▶ **3D scene scripts**
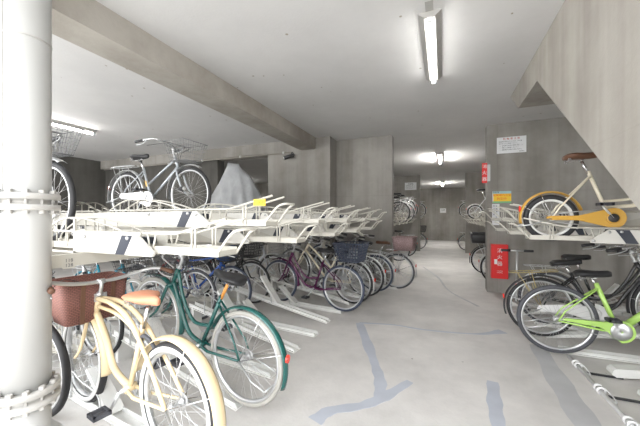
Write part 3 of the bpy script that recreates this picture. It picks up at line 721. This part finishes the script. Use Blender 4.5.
def _stays(R, angs, sx):
    b = MB()
    for s in (-1, 1):
        for a in angs:
            a = math.radians(a); b.tube([(0, s * .058, 0), (sx * (R + .02) * math.cos(a), s * .028, (R + .02) * math.sin(a))], .0028, 5)
    return b
def _crank(bb):
    b = MB(); D = math.radians
    b.lathe([(.085, -.050), (.092, -.048), (.085, -.046), (.078, -.047), (.078, -.049)], bb, 32, 'y')
    for k in range(5):
        a = k * 2 * PI / 5; b.tube([bb + V((0, -.048, 0)), bb + V((.08 * math.cos(a), -.048, .08 * math.sin(a)))], .006, 6)
    b.tube([bb + V((0, -.06, 0)), bb + V((0, .06, 0))], .014, 10)
    for s in (-1, 1):
        a = D(125); b.tube([bb + V((0, s * -.062, 0)), bb + V((s * .165 * math.cos(a), s * -.068, s * .165 * math.sin(a)))], [.012, .009], 8)
    return b
def _pedal(p, s):
    b = MB(); y0, y1 = (p.y - .0, p.y - s * .09) if False else (p.y, p.y - s * .095)
    y0, y1 = min(y0, y1), max(y0, y1)
    b.box(p.x - .045, p.x + .045, y0, y0 + .014, p.z - .012, p.z + .012); b.box(p.x - .045, p.x + .045, y1 - .014, y1, p.z - .012, p.z + .012)
    b.box(p.x - .045, p.x - .028, y0, y1, p.z - .012, p.z + .012); b.box(p.x + .028, p.x + .045, y0, y1, p.z - .012, p.z + .012)
    b.tube([(p.x, y0, p.z), (p.x, y1, p.z)], .009, 8); return b
def _chain(bb, R):
    b = MB()
    b.tube([(bb.x, -.048, bb.z + .086), (0, -.048, R + .036)], .004, 5); b.tube([(bb.x, -.048, bb.z - .086), (0, -.048, R - .036)], .004, 5)
    b.lathe([(.01, -.052), (.036, -.051), (.036, -.046), (.01, -.044)], (0, 0, R), 18, 'y'); return b
def _guard(bb, R, rb, rs, openc=False):
    pts = []; hub = V((0, 0, R)); D = math.radians
    ang = math.atan2(hub.z - bb.z, hub.x - bb.x)
    for k in range(21): a = -PI / 2 + PI * k / 20 * 1.0; pts.append((bb.x + rb * math.cos(a), bb.z + rb * math.sin(a)))
    if openc: pts += [(bb.x - .12, bb.z + rb * .75), (.06, R + rs), (.03, R + rs * .4), (bb.x - .14, bb.z + rb * .25)]
    else: pts += [(bb.x * .45, R + rs * 1.15), (-.03, R + rs), (-.05, R), (-.02, R - rs), (bb.x * .45, R - rs * 1.2)]
    b = MB(); b.prism(pts, -.066, -.040)
    b.lathe([(0, -.072), (.045, -.072), (.05, -.066), (0, -.066)], bb, 20, 'y', closed_prof=False)
    return b

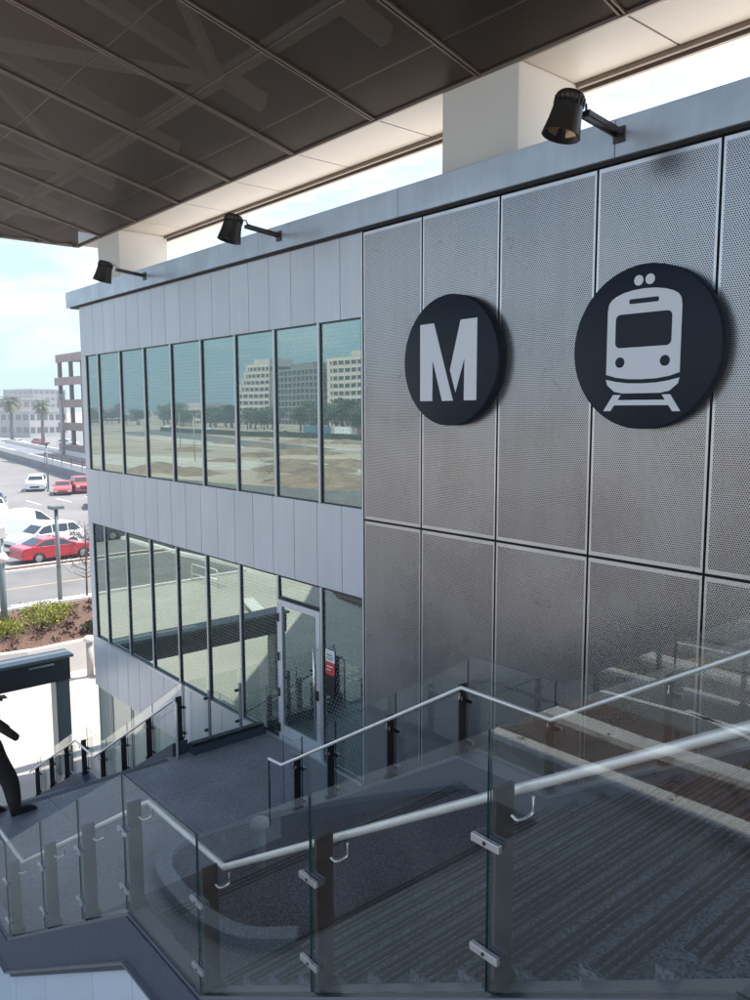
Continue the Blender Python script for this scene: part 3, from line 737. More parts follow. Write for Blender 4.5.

▶ **TASK DIRECTIONS**
Quote the data above in full and without alteration; skip the pictures.

▶ **EXERCISE SOLUTION**
Write part 3 of the bpy script that recreates this picture. It picks up at line 721. This part finishes the script. Use Blender 4.5.
def _stays(R, angs, sx):
    b = MB()
    for s in (-1, 1):
        for a in angs:
            a = math.radians(a); b.tube([(0, s * .058, 0), (sx * (R + .02) * math.cos(a), s * .028, (R + .02) * math.sin(a))], .0028, 5)
    return b
def _crank(bb):
    b = MB(); D = math.radians
    b.lathe([(.085, -.050), (.092, -.048), (.085, -.046), (.078, -.047), (.078, -.049)], bb, 32, 'y')
    for k in range(5):
        a = k * 2 * PI / 5; b.tube([bb + V((0, -.048, 0)), bb + V((.08 * math.cos(a), -.048, .08 * math.sin(a)))], .006, 6)
    b.tube([bb + V((0, -.06, 0)), bb + V((0, .06, 0))], .014, 10)
    for s in (-1, 1):
        a = D(125); b.tube([bb + V((0, s * -.062, 0)), bb + V((s * .165 * math.cos(a), s * -.068, s * .165 * math.sin(a)))], [.012, .009], 8)
    return b
def _pedal(p, s):
    b = MB(); y0, y1 = (p.y - .0, p.y - s * .09) if False else (p.y, p.y - s * .095)
    y0, y1 = min(y0, y1), max(y0, y1)
    b.box(p.x - .045, p.x + .045, y0, y0 + .014, p.z - .012, p.z + .012); b.box(p.x - .045, p.x + .045, y1 - .014, y1, p.z - .012, p.z + .012)
    b.box(p.x - .045, p.x - .028, y0, y1, p.z - .012, p.z + .012); b.box(p.x + .028, p.x + .045, y0, y1, p.z - .012, p.z + .012)
    b.tube([(p.x, y0, p.z), (p.x, y1, p.z)], .009, 8); return b
def _chain(bb, R):
    b = MB()
    b.tube([(bb.x, -.048, bb.z + .086), (0, -.048, R + .036)], .004, 5); b.tube([(bb.x, -.048, bb.z - .086), (0, -.048, R - .036)], .004, 5)
    b.lathe([(.01, -.052), (.036, -.051), (.036, -.046), (.01, -.044)], (0, 0, R), 18, 'y'); return b
def _guard(bb, R, rb, rs, openc=False):
    pts = []; hub = V((0, 0, R)); D = math.radians
    ang = math.atan2(hub.z - bb.z, hub.x - bb.x)
    for k in range(21): a = -PI / 2 + PI * k / 20 * 1.0; pts.append((bb.x + rb * math.cos(a), bb.z + rb * math.sin(a)))
    if openc: pts += [(bb.x - .12, bb.z + rb * .75), (.06, R + rs), (.03, R + rs * .4), (bb.x - .14, bb.z + rb * .25)]
    else: pts += [(bb.x * .45, R + rs * 1.15), (-.03, R + rs), (-.05, R), (-.02, R - rs), (bb.x * .45, R - rs * 1.2)]
    b = MB(); b.prism(pts, -.066, -.040)
    b.lathe([(0, -.072), (.045, -.072), (.05, -.066), (0, -.066)], bb, 20, 'y', closed_prof=False)
    return b

Continue the Blender Python script for this scene: part 3, from line 737. More parts follow. Write for Blender 4.5.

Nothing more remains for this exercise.